One local news anchor was covering the incident, believing footage of a police helicopter to be pre-taped—until she learned the footage was live, and that there'd been another shooting a short distance away from the school.
Watch below.
The anchor said:
"I forgot about the other shooting. This is actually live, this is not our taped footage from Austin-East High School earlier.

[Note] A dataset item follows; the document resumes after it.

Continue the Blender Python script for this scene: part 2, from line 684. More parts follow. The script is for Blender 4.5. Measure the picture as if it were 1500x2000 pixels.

The Knox County Sheriff's Office has got their helicopter back in the air because again, we do have that other shooting investigation now underway about a mile away from the High School."
The short clip said a lot about the United States.
People once again begged for something to be done.
The shootings—one of at least four that occurred in Tennessee alone that day—came less than a week after its Republican Governor, Bill Lee, signed into law a bill allowing most adults to openly or conceal carry handguns without a permit or training—a term he described as "constitutional carry."